New Report Details Climate Change Effects On Arctic

The newest annual Arctic Report Card, a peer-reviewed assessment produced by the National Oceanic and Atmospheric Administration, is painting a disturbing picture of the state of the region. The report focuses on the effects of climate change in the region and compares current findings with the historical record. The report shows that the Arctic is undergoing a profound, rapid shift into a new climate state, causing concern among scientists across the globe.

One of the main findings of the 2019 Arctic Report Card is that temperatures in the region remained near record highs this year and is warming twice as fast as the rest of the planet. Anchorage, Alaska, set heat records in June, July and August. Reykjavik, Iceland experienced its warmest month on record in July. For the year ending in September, average temperatures were the second highest since 1900. The increased temperatures continue a six-year trend of rising temperatures in the Arctic.

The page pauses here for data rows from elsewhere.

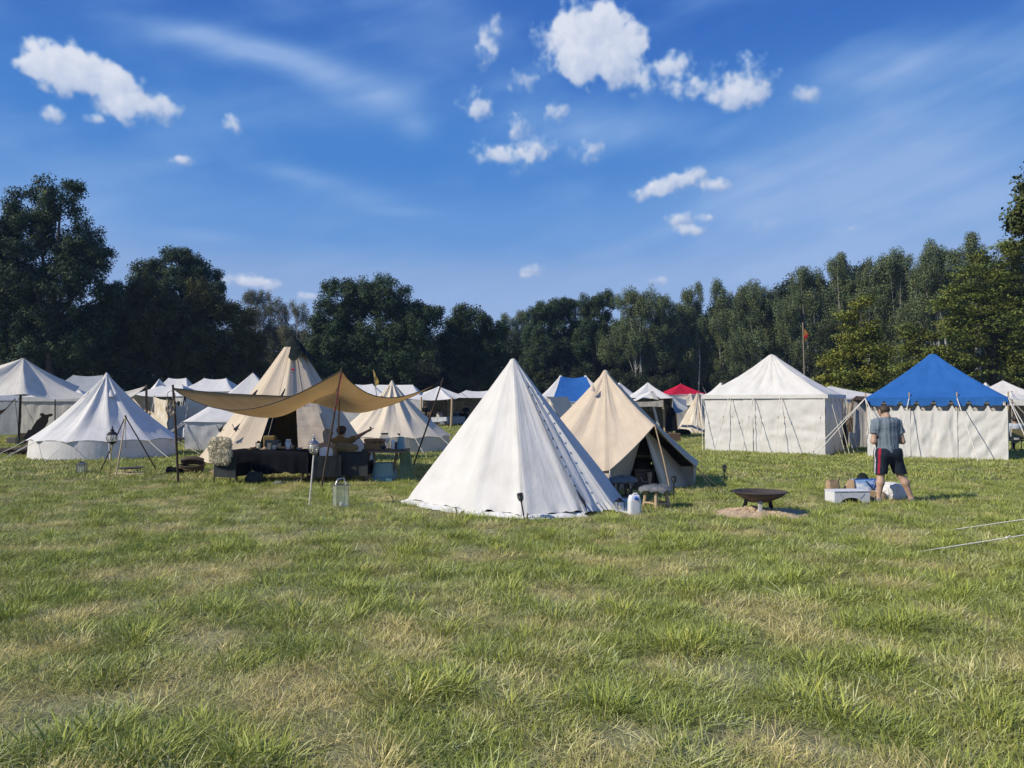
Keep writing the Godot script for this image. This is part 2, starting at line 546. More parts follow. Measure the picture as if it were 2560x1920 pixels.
func light_and_lens() -> void:
	tilt = Basis(Vector3.RIGHT, atan(52.0 / F))
	var cam := Camera3D.new()
	cam.name = "camera"
	cam.fov = rad_to_deg(2.0 * atan(960.0 / F))
	cam.near = 0.05
	cam.far = 2000.0
	cam.transform = Transform3D(tilt, EYE)
	cam.current = true
	add_child(cam)
	var e := Environment.new()
	e.background_mode = Environment.BG_SKY
	var pan := PanoramaSkyMaterial.new()
	pan.panorama = ImageTexture.create_from_image(sky_image())
	e.sky = Sky.new()
	e.sky.sky_material = pan
	e.tonemap_mode = Environment.TONE_MAPPER_LINEAR
	e.tonemap_exposure = 1.0
	e.fog_enabled = true
	e.fog_light_color = Color(0.62, 0.74, 0.92)
	e.fog_density = 0.00028
	e.sdfgi_enabled = true
	e.ssao_enabled = true
	e.ssil_enabled = true
	var we := WorldEnvironment.new()
	we.name = "world_environment"
	we.environment = e
	add_child(we)
	var sun := DirectionalLight3D.new()
	sun.name = "sun"
	sun.light_energy = 1.5
	sun.light_color = Color(1.0, 0.96, 0.89)
	sun.light_angular_distance = 0.5
	sun.shadow_enabled = true
	var bearing := deg_to_rad(247.0)
	var high := deg_to_rad(36.0)
	var to_sun := Vector3(sin(bearing) * cos(high), sin(high), -cos(bearing) * cos(high))
	sun.transform = Transform3D(Basis.looking_at(-to_sun, Vector3.UP), Vector3(0, 30, 0))
	add_child(sun)

# ---------------------------------------------------------------- ground and grass
func blade(mb: MB, root: Vector3, dir: Vector3, length: float, width: float, bend: float, c: Color) -> void:
	var side := dir.cross(Vector3.UP)
	if side.length() < 0.05:
		side = Vector3.RIGHT
	side = side.normalized()
	side = side.rotated(Vector3.UP, rng.randf_range(-0.9, 0.9))
	var flat := Vector3(dir.x, 0, dir.z)
	var pts: Array[Vector3] = []
	for k in 4:
		var s := k / 3.0
		var q := root + dir * length * s + flat * bend * length * s * s - Vector3(0, bend * length * 0.55 * s * s, 0)
		q.y = maxf(q.y, 0.004 + 0.004 * k)
		pts.append(q)
	var w := [0.8, 1.0, 0.7]
	var i := mb.v.size()
	for k in 3:
		mb.p(pts[k] - side * width * 0.5 * w[k])
		mb.p(pts[k] + side * width * 0.5 * w[k])
		mb.c.append(c); mb.c.append(c)
	mb.p(pts[3])
	mb.c.append(c)
	mb.quad(i, i + 2, i + 3, i + 1)
	mb.quad(i + 2, i + 4, i + 5, i + 3)
	mb.tri(i + 4, i + 6, i + 5)

func tuft(seed_: int, blades: int, spread: float, l0: float, l1: float, width: float, lean: float, bend: float, cols: Array) -> ArrayMesh:
	rng.seed = seed_
	var mb := MB.new()
	for k in blades:
		var a := rng.randf() * TAU
		var r := spread * sqrt(rng.randf())
		var out := a + rng.randf_range(-0.8, 0.8)
		var up := rng.randf_range(0.1, lean)
		var dir := Vector3(cos(out) * sin(up), cos(up), sin(out) * sin(up))
		var c: Color = (cols[rng.randi() % cols.size()] as Color)
		var f := rng.randf_range(0.82, 1.18)
		blade(mb, Vector3(cos(a) * r, 0.0, sin(a) * r), dir, rng.randf_range(l0, l1), width * rng.randf_range(0.7, 1.3), rng.randf_range(0.2, 1.0) * bend, Color(c.r * f, c.g * f, c.b * f))
	return mb.done(M["grass"])

func bare(x: float, z: float) -> bool:
	for h in holes:
		var dx := (x - h.x) / h.z
		var dz := (z - h.y) / h.w
		if dx * dx + dz * dz < 1.0:
			return true
	return false

func ground_and_grass() -> void:
	for q in [[690, 1345, .22], [1205, 1378, .26], [905, 1372, .2], [540, 1595, .2], [120, 1790, .26], [700, 1480, .18], [1905, 1690, .24], [1650, 1850, .24], [2090, 1560, .18], [2120, 1368, .16], [1000, 1330, .18], [1960, 1840, .2], [310, 1450, .18]]:
		var sp := on_ground(q[0], q[1])
		worn.append(Vector4(sp.x, sp.z, q[2] * 1.7, q[2] * 1.2))
	var gm := mat("meadow_soil", Color.WHITE, 0.97)
	gm.albedo_texture = noise_tex(21, 0.012, 5, lin(.13, .12, .055), lin(.30, .28, .145), FastNoiseLite.TYPE_SIMPLEX_SMOOTH, 1024, 0.5)
	gm.uv1_triplanar = true
	gm.uv1_world_triplanar = true
	gm.uv1_scale = Vector3.ONE * 0.22
	gm.heightmap_enabled = true
	gm.heightmap_texture = M["grain"]
	gm.heightmap_scale = 3.0
	var mb := MB.new()
	var xs: Array[float] = []
	for k in range(-60, 61):
		xs.append(signf(k) * pow(absf(k) / 60.0, 2.6) * 900.0)
	var pts := PackedVector3Array()
	var uvs := PackedVector2Array()
	for z in xs:
		for x in xs:
			pts.append(Vector3(x, 0.0, z))
			uvs.append(Vector2(x, z))
	mb.sheet(pts, uvs, xs.size())
	# the sheet's rows run towards +z, so turn its faces up
	for k in range(0, mb.ix.size(), 3):
		var q := mb.ix[k + 1]
		mb.ix[k + 1] = mb.ix[k + 2]
		mb.ix[k + 2] = q
	struct("ground", mb, gm)

	var grass := mat("grass", Color.WHITE, 0.5)
	grass.vertex_color_use_as_albedo = true
	grass.backlight_enabled = true
	grass.backlight = Color(0.5, 0.5, 0.5)
	grass.metallic_specular = 0.25
	var fresh := [Color(.35, .365, .07), Color(.41, .415, .095), Color(.255, .28, .055), Color(.49, .48, .15)]
	var dry := [Color(.56, .565, .265), Color(.68, .665, .35), Color(.48, .49, .20), Color(.38, .41, .14)]
	var mixed := [Color(.33, .35, .08), Color(.27, .295, .066), Color(.53, .51, .24), Color(.42, .425, .14)]
	var kinds: Array[ArrayMesh] = [
		tuft(1, 42, 0.13, 0.05, 0.13, 0.0050, 1.15, 0.9, fresh + mixed),
		tuft(2, 38, 0.14, 0.05, 0.125, 0.0048, 1.3, 0.9, fresh),
		tuft(3, 40, 0.16, 0.045, 0.12, 0.0046, 1.35, 0.9, mixed),
		tuft(4, 40, 0.19, 0.06, 0.16, 0.0044, 1.54, 0.5, dry),
		tuft(5, 28, 0.16, 0.05, 0.14, 0.0048, 1.5, 0.7, mixed + dry),
		tuft(6, 46, 0.10, 0.08, 0.19, 0.0058, 1.05, 0.9, fresh),
	]
	var far_kinds: Array[ArrayMesh] = [
		tuft(11, 46, 0.34, 0.06, 0.15, 0.013, 1.2, 0.8, fresh + mixed),
		tuft(12, 46, 0.36, 0.06, 0.14, 0.012, 1.3, 0.8, mixed),
		tuft(13, 40, 0.36, 0.05, 0.12, 0.011, 1.4, 0.6, dry),
	]
	var patch := FastNoiseLite.new()
	patch.seed = 12
	patch.frequency = 0.8
	patch.fractal_octaves = 3
	var clump := FastNoiseLite.new()
	clump.seed = 14
	clump.frequency = 1.9
	clump.fractal_octaves = 2
	var sets: Array[PackedFloat32Array] = []
	for k in 9:
		sets.append(PackedFloat32Array())
	rng.seed = 404
	for zone in [[2.6, 6.0, 330.0, 0], [6.0, 10.0, 240.0, 0], [10.0, 17.0, 130.0, 0], [17.0, 30.0, 24.0, 1], [30.0, 52.0, 13.0, 1], [52.0, 92.0, 6.0, 1]]:
		var d0: float = zone[0]
		var d1: float = zone[1]
		var half := 0.70 * d1 + 1.2
		var count := int((d1 - d0) * half * 2.0 * zone[2])
		for k in count:
			var d := rng.randf_range(d0, d1)
			var x := rng.randf_range(-half, half)
			if absf(x) > 0.70 * d + 1.2:
				continue
			var z := -d
			if bare(x, z):
				continue
			var dryness := patch.get_noise_2d(x, z) + 0.30 * clump.get_noise_2d(x + 50.0, z) + 0.16 * smooth(12.0, 4.0, d) - 0.12 - 0.12 * smooth(5.0, -6.0, -x)
			var lush := clump.get_noise_2d(x, z)
			if dryness > 0.60 and rng.randf() < 0.5:
				continue
			var n := 0
			var high := 0.66 + 0.40 * smooth(-0.3, 0.5, lush)
			if zone[3] == 0:
				if dryness > 0.16:
					n = 3 if rng.randf() < 0.72 else 4
					high *= 0.8
				elif dryness > -0.04:
					n = [2, 4, 3, 2][rng.randi() % 4]
				else:
					n = [0, 1, 2, 1, 4][rng.randi() % 5]
					if lush > 0.36 and rng.randf() < 0.22:
						n = 5
			else:
				n = 6 if dryness < -0.02 else 7 if dryness < 0.2 else 8
				if rng.randf() < 0.2:
					n = 7
				if d > 30.0:
					high *= 1.0 + (d - 30.0) * 0.006
			if zone[3] == 0:
				for h in worn:
					var wx := (x - h.x) / h.z
					var wz := (z - h.y) / h.w
					if wx * wx + wz * wz < 1.0 + 2.2 * clump.get_noise_2d(x * 3.0, z * 3.0):
						n = -1 if rng.randf() < 0.80 else 3
						high = 0.6
			if n < 0:
				continue
			var s := high * rng.randf_range(0.8, 1.2)
			var b := Basis(Vector3.UP, rng.randf() * TAU) * Basis.from_scale(Vector3(s * 1.1, s, s * 1.1))
			b = Basis(Vector3(rng.randf_range(-1, 1), 0, rng.randf_range(-1, 1)).normalized(), rng.randf_range(0.0, 0.22)) * b
			var f := rng.randf_range(0.72, 1.24)
			var warm := clampf(dryness * 0.35, -0.10, 0.16)
			push(sets[n], b, Vector3(x, -0.005, z), Color(f * (1.0 + warm), f, f * (1.0 - 0.2 * warm)))
	var lawn := Node3D.new()
	lawn.name = "meadow_grass"
	add_child(lawn)
	tag(lawn, "short meadow grass with straw patches all across the field", "grass", "", "stuff")
	for k in 9:
		if sets[k].size():
			var o := crowd("grass_tuft", kinds[k] if k < 6 else far_kinds[k - 6], sets[k], lawn)
			o.set_meta("kind", "stuff")

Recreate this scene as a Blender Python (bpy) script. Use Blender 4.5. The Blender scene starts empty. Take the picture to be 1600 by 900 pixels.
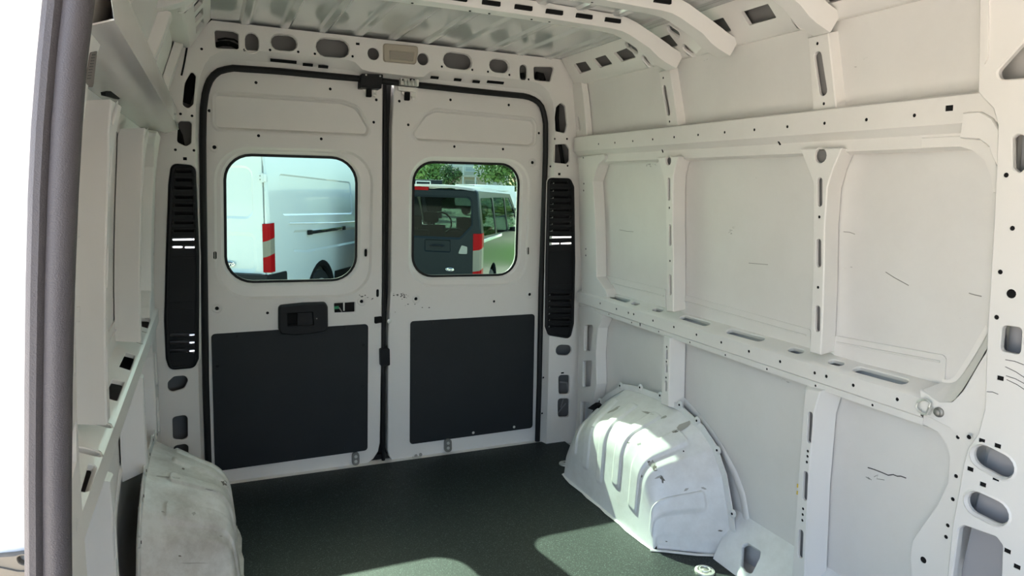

The warming temperatures are having a devastating effect on Arctic sea ice, which continues to decline year after year. Arctic sea ice helps cool the polar regions and its loss affects the entire ecosystem. According to the report, 95 percent of the Greenland ice sheet thawed this year, melting seven times faster than it did in the 1990s. The ice in the Bering Sea saw an unprecedented reduction for the second winter in a row.

The rising temperatures are also causing more of the permafrost to thaw. Permafrost is the carbon-rich frozen soil that stretches across Alaska, Canada, Siberia, and Greenland. It encompasses 24 percent of the Northern Hemisphere’s land mass. Melting permafrost emits greenhouse gases. Scientists believe that billions of metric tons of organic carbon could be released as the permafrost melts.